Bob Avian returns to direct the project that he originally co-choreographed with Michael Bennett all those years ago at a 299 seater off-Broadway theatre, and you can tell that the show holds an incredibly dear place not only on his résumé, but in his heart. The choreography is not reworked but has evolved from the original, something that some purists may not be thrilled by, but this is not Fosse choreography that has been set in stone and reproduced. Unlike the film of A Chorus Line, the star of the stage show really is the dance, and the ensemble who perform it. Throughout the show, the characters auditioning for the prize of employment (oh god they need that job) reveal not only their stories but also parts of their selves that entertain the audience and also surprise the characters in question.
The London cast is brimming over with dazzling talent. ‘Zach’ the director, played by Jon Partridge (who is at times just one lit cigarette away from channelling the ghost of Bob Fosse), commands the auditions well despite spending the majority of the show as a disembodied sultry voice. He is joined by London stage stalwarts Scarlett Strallen and Leigh Zimmerman, who intertwine seamlessly with West End newcomers and other professional triple threats, though Leigh is gifted many of the script’s best one-liners as ‘Sheila’ the more ‘seasoned’ of the auditionees. But it is Victoria Hamilton-Barritt as Diana who just manages to steal the evening, leading the 11 o’clock number, ‘What I Did For Love’.
It is difficult to find fault with the production itself. Set in 1975 is plays true to the era, with the late Marvin Hamlisch’s score switching from ballet and tap sections to dance floor disco with a flip of a wah-wah pedal. Theoni V Aldredge’s costume designs evoke the pre-1980s legwarmer look of ‘Fame’ by fearlessly embracing the tight nylon of the era (special mention must be made to Jon Partridge’s pecs for best supporting role in brown). The stage is almost totally bare, the only scenery is the obligatory single white line and a row of large rotating mirrors, carried across from the original production, that come & go at various points. Simplicity really does allow the dancers to shine, and is helped by precise lighting. (A small gripe is that it is a little unsubtle in places, with some lighting state changes being more like an off to on switch than a fade.)
Many of the audience members around me seemed almost outraged to find a show could be almost 2 hours in length without an interval.

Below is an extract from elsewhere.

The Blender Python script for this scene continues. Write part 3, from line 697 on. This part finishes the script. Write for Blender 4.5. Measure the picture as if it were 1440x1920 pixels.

It is perhaps a bit too long in that respect, but that was the way it was originally written and I believe that trying to insert an interval to please a modern audience would have been a mistake. So my advice? Pee beforehand, and don’t worry about your text messages, they’ll still be waiting for you after the show.
A Chorus Line was the first major Broadway musical that not only had openly gay characters but it was the first show in which they were given songs and script that delved unashamedly into their private lives and sexuality. The show itself, like many musicals, is faulted, and if you think too long about its construction as a piece of theatre it is easy to find loose threads to pick at. At times, with such a large ensemble cast who each play a named and defined character with their own backstory, it can feel like the audience is being batted from character to character too much, dropping in for a line about getting their looks from ‘the ugly side’ of the family, before popping to stage left for breast enlargement, then hurling upstage to parents having sex. At the start of the evening each character gives their name and age, but by the end of the night, the audience inevitably leave humming the finale ‘One’, and besides the strong female soloists, how many of the characters they’ve been listening to for the past 2 hours can the audience name?
But that is the whole point of the show, a group of incredibly talented individuals, who in the end become unrecognisable as ‘One’ single Chorus Line.
Go, see it, it is a classic and it would be hard, if not impossible, to find a better production of it. Don’t wait another 37 years for it to come back.